All aboard the Cotter for a special family reunion

Aug 18, 2017

Members of a family with roots in South Buffalo and with the Buffalo Fire Department gathered Friday aboard the city's vintage fireboat. The tour is intended to not only celebrate the family's heritage but raise awareness that the ship is in need of upgrades.

The Buffalo Fire Museum hosted members of the Tubridy family, whose reunion included the opportunity to ride aboard the Edward M. Cotter, which is moored on the Buffalo River just off the Engine No. 20 House on Ohio Street.

From left to right, Edward M Cotter Captain John Sixt, Edwin M. Cotter Conservancy President Sandy Beckman, Interim Buffalo Fire Commissioner Vincent Muscarella and Dianne Tubridy stand aboard the fireboat which was first introduced to the Buffalo Fire Department in 1900. It is the world's oldest active fireboat.
Credit Michael Mroziak, WBFO

The late John J. Tubridy was Buffalo's Fire Commissioner in the early 1940s. For several years, he captained the fireboat that was known at the time as the William S. Grattan.

"We have a photo, I believe it was taken around 1942 when it was called the Grattan, and he took a bunch of councilmen and dignitaries on the boat," said Dianne Tubridy, who has traveled to Buffalo from Washington, D.C. for the reunion. "It's pretty cool to be on a boat that you heard about all your life growing up."

The fireboat was built in 1900 and originally named for Grattan, Buffalo's first paid fire commissioner. The boat was refit in 1953 and, after being temporarily renamed Firefighter, was re-christened as the Edward M. Cotter, in honor of a Buffalo firefighter and union leader who had recently passed away.

The Edward M. Cotter, which was designated a National Historic Landmark in 1996, played a pivotal role in several firefighting and rescue missions in nearby waters. It crossed an international border in 1960 to assist firefighters in Port Colborne, Ontario.

"As far as we know, and nobody has disputed our claims, it is the world's oldest active working fireboat." Ron Endle, vice president, Edward M. Cotter Conservancy.

The ship also proved useful in rescuing another cherished local treasure, the U.S.S. Little Rock. In 1978, the decommissioned naval vessel began taking on water and started to list. The Edward M. Cotter helped pump water out of the Little Rock so that repairs could be made. 

It also endured its own tragedy. While responding to a burning oil barge in 1928, flames engulfed and gutted the fireboat. The crew's chief engineer, Thomas Lynch, died in the fire while seven others were hurt.

The ship is in need of repairs, say members of the Edward M. Cotter Conservancy, and a fundraising campaign is now underway to generate the dollars needed. Ron Endle, the conservancy's vice president, estimated the cost to fix the Cotter at around $300,000.
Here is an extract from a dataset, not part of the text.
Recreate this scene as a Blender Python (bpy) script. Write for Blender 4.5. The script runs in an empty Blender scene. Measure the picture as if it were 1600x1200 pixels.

"It needs new propellors, new screws, the engines need an overhaul," Endle said. "Thanks to the work of the captain and the marine engineer, they're keeping this thing running. But it needs some help."

The Cotter's captain, John Sixt, pointed out that the vessel is the oldest working and active fireboat in the world. Its primary task, though, is breaking up ice in Buffalo River. He credited the Swedish steel installed on the boat for its strength. He also spoke of coveting a position aboard the Cotter when he first joined the Buffalo Fire Department.

"Words can't describe it," Sixt said. "After 21 years being a professional firefighter and holding this position, it's a very unique position to be in. It's an honor and a privilege to serve the city in this way."

It's also, according to Endle, the most economically prudent option for the city to fix and keep the Cotter running. If not for its availability, he explained, the nearest icebreakers would have to come in from Cleveland.

"They would send two icebreakers up here, at a cost of somewhere in the neighborhood of $20,000 a day, a piece. That's $40,000 a day," Endle said. "On average, this boat goes out 20 times a year during the icebreaking season. If you take that 20 times 40,000, it more than pays for doing the boat a good facelift and getting it ship-shape, so to speak."